Understanding a very elementary property of factorials

Solution 1:

We find

$$\sum_{m\ge1}\psi\left(\frac{x}{m}\right)=\sum_{m\ge1}\sum_{k\ge1}\vartheta\left(\sqrt[k]{\frac{x}{m}}\right)=\sum_{m\ge1}\sum_{k\ge1}\sum_{p\le \sqrt[k]{x/m}}\log p$$

$$=\sum_{m\ge1}\sum_{k\ge1}\sum_{mp^k\le x}\log p=\log \prod_{p\le x}p^{\#\{(m,k):mp^k\le x\}}=\log x!$$

since when counting $\#\{(m,k):mp^k\le x\}$, one sees for every $1\le n\le x$ there are $t=v_p(n)$ different tuples $(m,t),(mp,t-1),\cdots,(mp^{t-1},1)$ counted in the set (note $k\ge1$).

Solution 2:

A slightly different variation based upon the prime factorisation of $x!$.

We obtain for integers $x>0$ \begin{align*} \color{blue}{\log x!}&=\log\prod_{p\leq x}p^{\left\lfloor\frac{x}{p}\right\rfloor+\left\lfloor\frac{x}{p^2}\right\rfloor+\cdots}\tag{1}\\ &=\log\prod_{p\leq x}p^{\sum_{m=1}^\infty\left\lfloor\frac{x}{p^m}\right\rfloor}\tag{2}\\ &=\sum_{p\leq x}\sum_{m=1}^\infty\log p\left\lfloor\frac{x}{p^m}\right\rfloor\tag{3}\\ &=\sum_{m=1}^\infty\sum_{p\leq \sqrt[m]{x}}\log p\left\lfloor\frac{x}{p^m}\right\rfloor\tag{4}\\ &=\sum_{m=1}^\infty\sum_{p\leq \sqrt[m]{x}}\log p\sum_{j=1}^{x/p^m}1\tag{5}\\ &=\sum_{m=1}^\infty\sum_{j=1}^x\sum_{p\leq \sqrt[m]{x}}\log p\tag{6}\\ &\,\,\color{blue}{=\sum_{j=1}^x\psi\left(\frac{x}{j}\right)} \end{align*} and the claim follows.

Comment:

  • In (1) we do the prime factorisation of $x!$ and observe that $\left\lfloor\frac{x}{p}\right\rfloor$ counts the numbers $\leq x$ which are a multiple of $p$. Since we also have to add $1$ for each number which is a multiple of $p^2$ we add $\left\lfloor\frac{x}{p^2}\right\rfloor$, etc.

  • In (2) we use the series notation.

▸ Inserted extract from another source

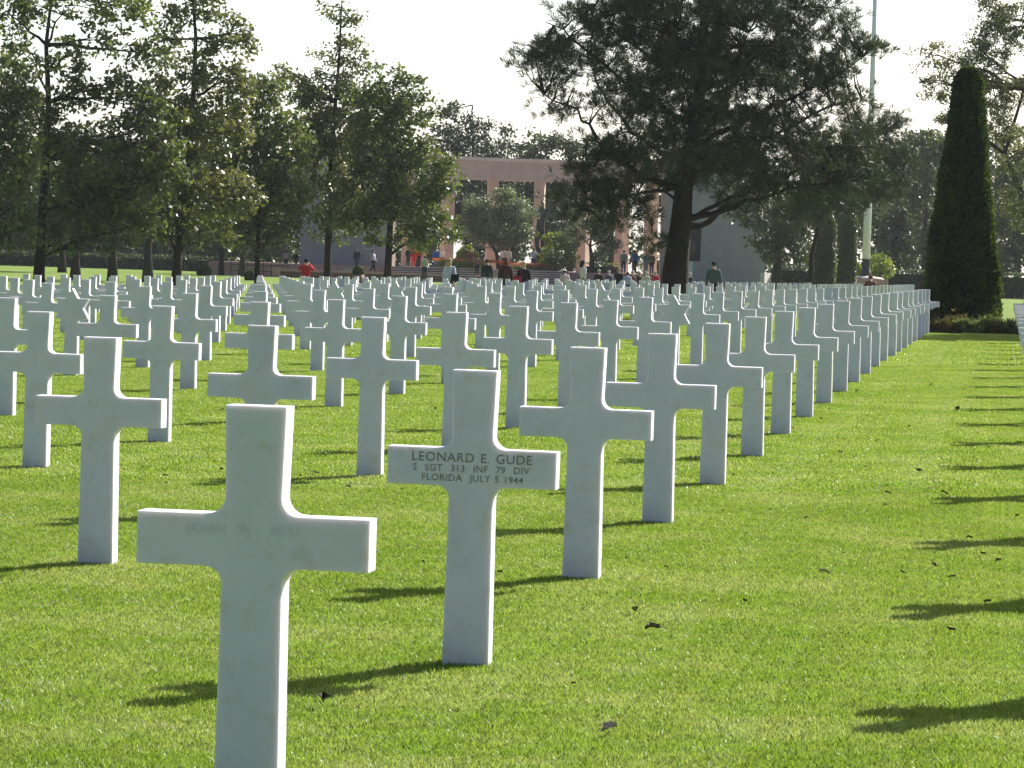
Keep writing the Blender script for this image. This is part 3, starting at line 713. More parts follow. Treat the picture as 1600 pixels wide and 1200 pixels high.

Note the series is finite.

  • In (3) we use properties of the logarithm.

  • In (4) we exchange the order of the series.

  • In (5) we write the factor $\left\lfloor\frac{x}{p^m}\right\rfloor$ as sum.

  • In (6) we exchange the order of the series again.